The fees Apple and Microsoft have demanded for their patents represent an attempt to raise the cost of using Google's free Android mobile operating system. Facing stacked royalties in the wake of its worst financial quarter since 2006, HTC might have reason to reconsider its commitment to Android. Coincidentally, HTC's U.S. website presently features a Windows Phone.
When Apple sued HTC two years ago, Steve Jobs, CEO of Apple at the time, said, "We can sit by and watch competitors steal our patented inventions, or we can do something about it. We've decided to do something about it. We think competition is healthy, but competitors should create their own original technology, not steal ours."

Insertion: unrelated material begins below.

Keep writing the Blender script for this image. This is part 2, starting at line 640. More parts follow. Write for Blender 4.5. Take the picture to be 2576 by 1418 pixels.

Jobs died just over a year ago, bequeathing to Apple an effort to destroy Android that he characterized as a thermonuclear war. Apple has had some successes in its campaign to defend its mobile market share against Android, most notably the patent infringement award of more than $1 billion imposed on Samsung over the summer. That verdict is presently being appealed.
But Job's handpicked successor, CEO Tim Cook, has expressed a disinclination for litigious conflict. During Apple's second-quarter 2012 conference call for investors, Cook said that he has "always hated litigation" and expressed a preference for settling, provided other companies don't view Apple's innovations as something they can just copy without consequence.